Note: Yerba Mate did not sponsor this post.

Note 2: I do not advise one to drink this much caffeine in a short timespan, nor do I advise procrastination!

Now let's summarize

Just in case you forgot or got too confused, this post covered the high-level concepts I used to build the Api Gateway for our embedded system!

We started it all off with authentication. For this part, we went over the generic structure of the module, as well as elaborate about our indexing trie for quick prefix-search operations.

Up next was session management. In this part, we covered our hashing technique for generating session-ids, using Redis as a cache for storing session objects for individual users, and then quickly covered how we handle authorization via Bearer Tokens.

We then dived into the more core features of an Api Gateway, starting with the Reverse Proxy.
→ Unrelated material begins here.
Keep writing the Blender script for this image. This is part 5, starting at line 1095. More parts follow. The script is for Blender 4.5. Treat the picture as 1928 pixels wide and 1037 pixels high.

With the gopher diagram, we learned how a reverse-proxy works, as it routes requests to the correct service-instance. In terms of implementation, we used go's native httputil package to actually route requests to the appropriate host.

Finally, we got into dynamic service discovery. Here, we learned the overarching architecture that powers any service-discovery solution. I elaborated on the contract between microservice and gateway, where each microservice publishes its heartbeat packet to a service-registry. I then went into implementation details, discussing how we used Redis' Pub-Sub functionality to connect the gateway and microservices. The gateway would then listen for heartbeats on specified channels. Having access to all the healthy hosts, I then inject logic to extract the pool of possible hosts using middleware. From there, the hosts are sent to the load-balancer, which finally chooses which host for the reverse-proxy to forward the request to.